There's a pattern here that isn't pretty.

And having Obama come in and "rescue" the unions from Congress by carving out exemptions for them, as minimal and tenuous as they may be, puts them in his debt. Ugly politics, too be sure. I think that this might truly be "Chicago politics" at work, orchestrated by Rahm and Axelrod.

And I'm sure it all is geared towards the evolving '12 reelection bid. But Obama's growing "disconnect" with independents and the left will not respond to the hard sell we are about to witness.

I think that it is spelling the end of Obama's mandate, and his majorities in both houses. If the politics of the HCR bill are as bad as I think they are going to be, then '12 will see us swing back to a republican mandate. '10 will just whittle away at current majorities. And the MA senate race is just the clarion call for republicans to rally against a weakening and wounded dem party.

jes sayin'


So very wrong (0.00 / 0)
Remember what Obama's original proposal was? It was to tax the wealthy more by limiting a tax deduction. The Senate basically laughed at him and declared that idea DOA. Several Democratic senators have said they will refuse to vote for the final bill if the excise tax is not included.
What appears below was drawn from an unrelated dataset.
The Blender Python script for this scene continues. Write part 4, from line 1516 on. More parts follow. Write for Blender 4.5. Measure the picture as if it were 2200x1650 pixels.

Also, how many people do you know with health care benefits that cost $2000 a month? That seems absolutely outrageous to me, it's more than the total monthly cost of a very solid health care plan we have at my 3 person organization. $2000 a month for health insurance is not middle class in my book.


[ Parent ]
It's for family benefits (0.00 / 0)
I believe, Chris, not individual benefits.

[ Parent ]
Crawl back into (0.00 / 0)
your hovel, or hey, about joining the Army! Free health care...money for education...learn a trade!!! Heck, there aren't any jobs, and none will be coming to your neighborhood anytime soon, so what do you say? Isn't enlisting fun!